Archive for August, 2010

It’s August 31; Good Morning Union

Tuesday, August 31st, 2010

“Rejoice in the Lord always. I will say it again: Rejoice! Philippians 4:4

Last Sabbath the Sabbath School group I sat in on was talking about the book of Philippians and it was so good I decided this morning I would look for the next few days at the texts in that little letter by Paul to the believers in Philippi that I found worth remembering as I journeyed through the Bible this summer. It’s just a little book, only 4 chapters, but as someone in class said—it’s such a powerfully positive book!

REJOICE—in the Lord—always—I will say it again—REJOICE! I think Paul is trying to say something! J When I am “in the Lord” I have something to rejoice about. I wonder how direct the correlation is between how much I am “in the Lord” and how much I will rejoice? Or said another way, I wonder if the evidence of rejoicing in my life is directly correlated to the measure of my life being “in the Lord?” Just a wondering thought!

There are actually three things I can do, as recorded in this and the next three verses that help me today as I focus on being in Him.

1. Rejoice
2. Be gentle
3. Pray (so I don’t have to be anxious!)
4. Think about these things (which I’ll save for tomorrow’s text!)

Being happy, being kind, and knowing where to turn when I get overwhelmed. That’s what Paul says to me this morning! Being happy is good. Other people like to be around happy people! Being kind and gentle is good. People like others who are kind and gentle, and I know I like being around people who are kind and gentle to me! But the one that caught my attention most this morning was the one about praying. “Don’t be anxious about anything, but in everything by prayer and petition, with thanksgiving, present your requests to God.” EVERYTHING appears to be fair game to pray about! And it doesn’t appear to be about begging or pleading but simply presenting my requests—WITH THANKSGIVING. I wonder if I have missed the mark in prayer sometimes by thinking that I have to plead rather than just present (thankful that I know God knows what’s best and is listening.) Maybe prayer is more about sharing my life with my friend God, knowing and being thankful that He is both my God and my Friend, than selfishly expecting Him to give me whatever I ask for!
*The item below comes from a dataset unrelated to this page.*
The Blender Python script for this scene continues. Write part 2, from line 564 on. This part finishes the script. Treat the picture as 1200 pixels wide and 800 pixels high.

But here was the best ah-ha moment this morning—HOW God answers my prayer. After I “pray about everything- with thanksgiving” he says, “And the peace of God, which transcends all understanding, will guard your hearts and your minds in Christ Jesus.” It doesn’t appear that God is just a genie in a bottle ready to grand MY every wish the way I want it. He is a God that promises His peace and His presence in my life always, which is greater than getting what I want, even if it doesn’t always seem that way. Paul mentions several times in this letter the idea of “guarding my heart,” maybe because He knows my tendency to let other things rule my heart, the greatest consumer being myself! I want to control my life and everything in it. When I can’t, as a Christian, sometimes THAT is the only time I pray—to get God to give me what I want. But removing the “anxiety” in life apparently does not come by being in control but being confident in Someone greater that will be with me and give me PEACE, which is apparently greater than whatever it is that I am asking for. Does that make sense? It clicked with me this morning. I pray that God will relieve your anxiety today as well as He offers you peace and you experience His presence in your life.

Have a great and peace-filled day (rejoicing and being kind and gentle to everyone!)